My job on the farm was to help out doors. The second year we bought a cow, and more cattle were bought as the years passed. As long as I was home with Father and Mother, my job was to milk the cows, churn the butter, wean the claves, and yoke the cattle to keep them from straying off as the fences were poor. At first, only one strand of barb wire was used for a fence but later two woven wires were used. For a long time, I milked from five to twelve cows every morning and night. When any cattle were sold, I rounded them up and started them out because when the buyers came, the animals would get scared and run and jump the fences ....

Brother and I worked at haying time, and in harvesting the grain. I helped haul in the hay from the meadow and stack it in the racks. One time the team ran away when we drove over a nest of bumble bees that swarmed up and stung the horses. I shocked the bundles of wheat in the field, helped scoop up grain into the wagons and haul it into the bins….
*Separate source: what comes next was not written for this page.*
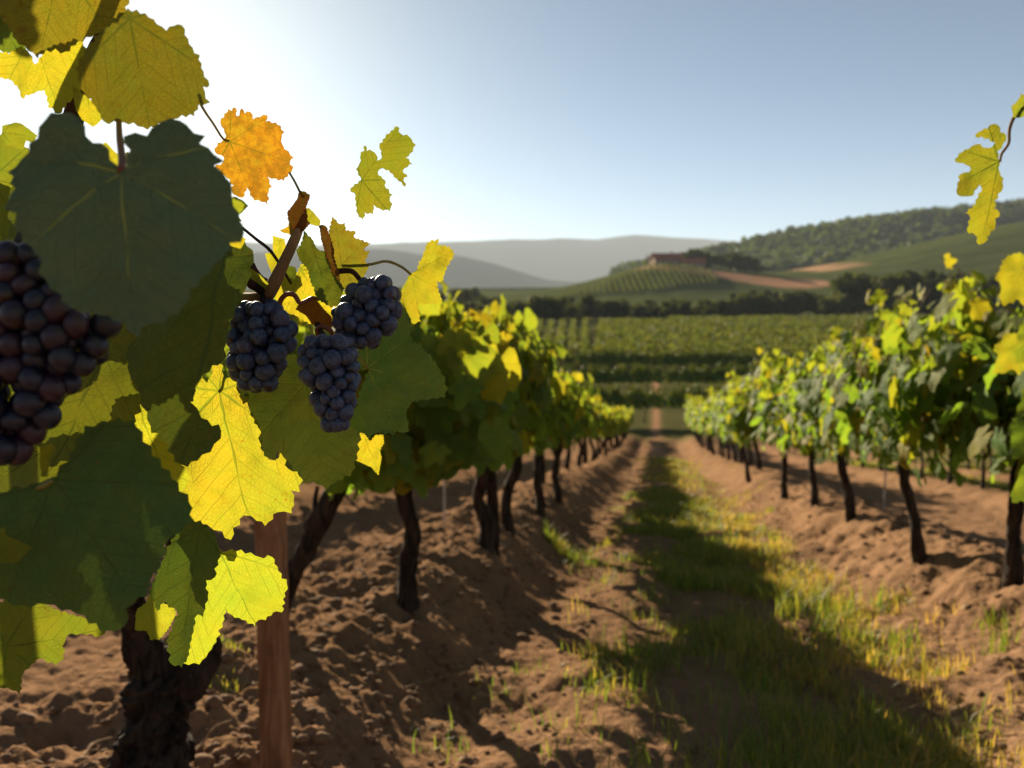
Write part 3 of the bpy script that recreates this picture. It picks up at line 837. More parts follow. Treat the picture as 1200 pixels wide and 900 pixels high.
def traced_leaf(pts, base, tip, depth, tilt, tint, parent, curl=.12, seed=0, name='leaf', res=30, wave=.05, thick_pet=True, fold=.10):
    """A leaf lying on a tilted, curled sheet of its own; outline given where the photograph shows it."""
    g = np.random.default_rng(seed+300)
    pts = np.array(pts, float); c = pts.mean(0)
    C0 = P(c[0], c[1], depth)
    n = -FWD*1.0
    tx, ty = R(tilt[0]), R(tilt[1])                       # lean about the right axis, then about the up axis
    n = n*math.cos(tx)*math.cos(ty)+UPV*math.sin(tx)+RGT*math.sin(ty)*math.cos(tx); n /= np.linalg.norm(n)
    def hit(p):
        v = ray(p[0], p[1]); t = np.dot(C0-CAM, n)/np.dot(v, n); return CAM+v*t
    e1 = RGT-n*np.dot(RGT, n); e1 /= np.linalg.norm(e1); e2 = np.cross(n, e1)
    to2 = lambda p: np.array((np.dot(hit(p)-C0, e1), np.dot(hit(p)-C0, e2)))
    O = np.array([to2(p) for p in pts]); b2 = to2(base); t2 = to2(tip)
    size = np.linalg.norm(O.max(0)-O.min(0)); L = np.linalg.norm(t2-b2)
    # finer, toothed edge
    E = []; ti = 0
    sgn = -1.0 if np.sum(O[:, 0]*np.roll(O[:, 1], -1)-np.roll(O[:, 0], -1)*O[:, 1]) < 0 else 1.0
    for i in range(len(O)):
        a, b_ = O[i], O[(i+1) % len(O)]; l = np.linalg.norm(b_-a); k = max(1, int(round(l/(size*.026))))
        nn = np.array((-(b_-a)[1], (b_-a)[0]))/(l+1e-9)
        for j in range(k):
            q = j/k
            ti = ti+1
            E.append(a*(1-q)+b_*q-nn*sgn*size*((.0075 if ti % 2 else -.0065)+g.normal(0, .003))*(1 if j else .4))
    E = np.array(E)
    # interior
    sp = size/res; mn, mx = E.min(0), E.max(0)
    gx, gy = np.meshgrid(np.arange(mn[0], mx[0], sp), np.arange(mn[1], mx[1], sp*.87)); gx[::2] += sp/2
    G = np.stack([gx.ravel(), gy.ravel()], 1)+g.normal(0, sp*.08, (gx.size, 2))
    A, B = E, np.roll(E, -1, 0)
    cr = np.zeros(len(G), bool)
    for a, b_ in zip(A, B):
        cnd = ((a[1] > G[:, 1]) != (b_[1] > G[:, 1]))
        xx = a[0]+(G[:, 1]-a[1])*(b_[0]-a[0])/(b_[1]-a[1]+1e-15)
        cr ^= cnd & (G[:, 0] < xx)
    dmin = np.min(np.linalg.norm(G[:, None]-E[None], axis=2), 1)
    G = G[cr & (dmin > sp*.45)]
    allp = [Vector(p) for p in np.vstack([E, G])]
    ne = len(E)
    res_ = delaunay_2d_cdt(allp, [(i, (i+1) % ne) for i in range(ne)], [list(range(ne))], 1, 1e-7)
    P2 = np.array([tuple(v) for v in res_[0]]); F = np.array([f for f in res_[2] if len(f) == 3])
    ax = (t2-b2)/L; sx = np.array((ax[1], -ax[0]))
    U = np.stack([(P2-b2)@sx, (P2-b2)@ax], 1)/L
    r = np.hypot(U[:, 0], U[:, 1]); th = np.arctan2(U[:, 0], U[:, 1])
    f = th/R(52); f = f-np.round(f)
    h = fold*r*np.abs(np.sin(f*R(52)))-curl*r**2+wave*r*r*np.sin(th*4+g.uniform(0, 6))+wave*.6*fbm(U[:, 0]*5+seed, U[:, 1]*5, 1.0, 3)
    h -= h.mean()
    if np.dot(n, n) < 0: pass
    V3 = C0+P2[:, :1]*e1+P2[:, 1:]*e2+(h*L)[:, None]*n
    # orient faces to n
    f0 = V3[F[0]]
    if np.dot(np.cross(f0[1]-f0[0], f0[2]-f0[0]), n) < 0: F = F[:, ::-1]
    T = np.zeros((len(V3), 4)); T[:] = (*tint, g.random())
    j0 = C0+b2[0]*e1+b2[1]*e2
    j0 = V3[np.argmin(np.linalg.norm(V3-j0, axis=1))]
    org = np.array(parent.location) if parent is not None else j0
    o = link(name, raw_mesh(name, V3-org, F, M_LEAF, U, T), parent, None if parent is not None else j0)
    o['_j'] = [float(v) for v in j0]
    return o, j0
def petiole(leaf, pts, rad=(.0013, .001), mat=None, name='petiole'):
    pw = smooth_path(pts, 40)
    org = np.array(leaf.parent.location) if leaf.parent else np.array(leaf.location)
    V, F = tube(pw-org, rad, 8)
    return link(name, raw_mesh(name, V, F, mat or M_PET), leaf)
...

My brother, Herman, and I did the plowing.We would come in from the field in the evening at seven o'clock, and feed our horses. First, we would brush the horses and wash their shoulders. Then I milked the cows, while brother would look after the plows and get them repaired for the next day. I drove three horses on a plow. It took six weeks to finish plowing 160 acres. Besides the grain crop, we would raise corn and use the cobs to burn in the stoves at the house as well as wood. Father fed corn to his hogs and we cured our own meat.